È morto a 84 anni uno dei registi più influenti del cinema del suo Paese. Autore di film e serie che hanno sfidato la censura, ha denunciato per decenni le restrizioni imposte alla libertà artistica, rifiutando anche premi ufficiali
Nasser Taghvai, figura centrale del cinema iraniano e voce critica contro la censura, è morto all’età di 84 anni. A dare la notizia è stata la moglie, l’attrice Marzieh Vafamehr, che ha scritto: “Nasser Taghvai, un artista che ha scelto la difficoltà di vivere liberamente, si è guadagnato la sua liberazione”. Nato il 13 luglio 1941 ad Abadan, Taghvai ha segnato profondamente la scena culturale del suo Paese, diventando un punto di riferimento per chi ha cercato di raccontare la realtà senza compromessi.

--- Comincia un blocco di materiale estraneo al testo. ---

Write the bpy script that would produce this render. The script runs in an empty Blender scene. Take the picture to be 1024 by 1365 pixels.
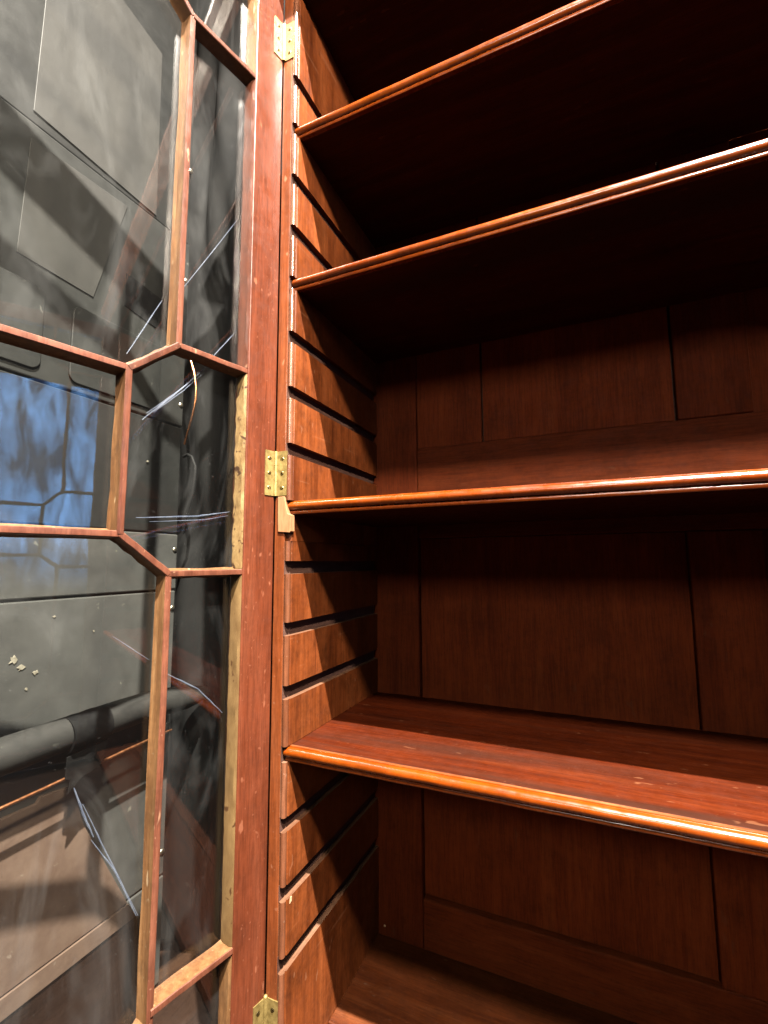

Una carriera segnata dalla denuncia e dall’impegno
Il suo primo film, “Calma in presenza di altri”, uscito nel 1972, ha subito attirato l’attenzione per il modo diretto e spigoloso con cui affrontava il conflitto tra tradizione e modernità. Taghvai ha continuato a lavorare anche dopo la rivoluzione islamica del 1979, ma non ha mai smesso di denunciare le restrizioni imposte alla libertà artistica. Nel 2013 ha parlato apertamente della censura che colpisce cinema e letteratura, annunciando la sua decisione di non girare più film sotto controllo statale.
Premi rifiutati e opere indimenticabili
Nel corso della sua carriera ha diretto sei film, una serie televisiva e diversi documentari. Tra le sue opere più note c’è la serie satirica “Mio zio Napoleone”, che racconta con ironia il declino di un ex ufficiale dell’esercito imperiale, ossessionato dal sospetto e incapace di accettare il cambiamento. Ha ricevuto numerosi riconoscimenti, tra cui un premio internazionale per “Capitano Khorshid”, adattamento di un romanzo di Hemingway. Nel 2002 gli è stato assegnato un premio da un festival nazionale, ma ha scelto di non ritirarlo, coerente con la sua posizione critica verso le istituzioni ufficiali.